Hahn-SchickardとUniversity of Stuttgartの研究グループが、ポリマー表面へのレーザー照射によって局所的な親液パターンを作製しました。
この研究成果は、IEEE Transactions on Components, Packaging and Manufacturing Technologyに掲載されています。
この記事は下記論文の紹介記事です。
論文:
Juric, Daniel, et al. "Laser Irradiation for Improving the Wetting of Nanoparticle Gold Inks for Printed Electronics." IEEE Transactions on Components, Packaging and Manufacturing Technology (2019).
インクジェットやエアロゾルジェットに代表されるデジタル印刷技術は、電子デバイスの製造においてますます興味深いものになっています。
プリンテッドエレクトロニクス技術は、マスクレスおよび非接触プロセスとして、フラット、フレキシブル、または3D基板への機能材料の低コスト堆積の可能性を提供します。プリンテッドエレクトロニクスに使用される一般的なインクは、ナノ粒子金属インクです。銀(Ag)は、その優れた導電性のために広く使用されていますが、金(Au)インクもいくつかの用途で注目されています。
ナノ粒子インクを使用することにより、ポリマーなどの温度に敏感な基板材料に導電パスとセンサーを統合することが可能です。
一方で、ポリマーの多くは撥液性が高く、濡れ性の不良を改善するために、プラズマ処理などの前処理が必要になることがよくあります。
しかし、プラズマ処理は通常、基板表面全体の濡れ挙動を変化させてしまいます。
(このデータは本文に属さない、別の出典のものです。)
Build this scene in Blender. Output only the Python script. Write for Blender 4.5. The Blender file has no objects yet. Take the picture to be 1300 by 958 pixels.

また、プラズマ処理の多くは真空プロセスが必要となるため、既存のプロセスへの実装が困難です。
このような課題から、同研究グループは、ポリマー基板上の印刷箇所に対し、濡れ性の局所改善を目的にレーザー照射を行いました。
この結果、レーザー照射がポリマー表面の改質に有望な手法であり、疎水性ポリマー表面にナノ粒子インクをインクジェット印刷するのに適していることを確認しています。
今回確認された手法は、既存のプロセスに簡単に統合できるため、プリンテッドエレクトロニクスにおいて新たな活用が期待されるとのことです。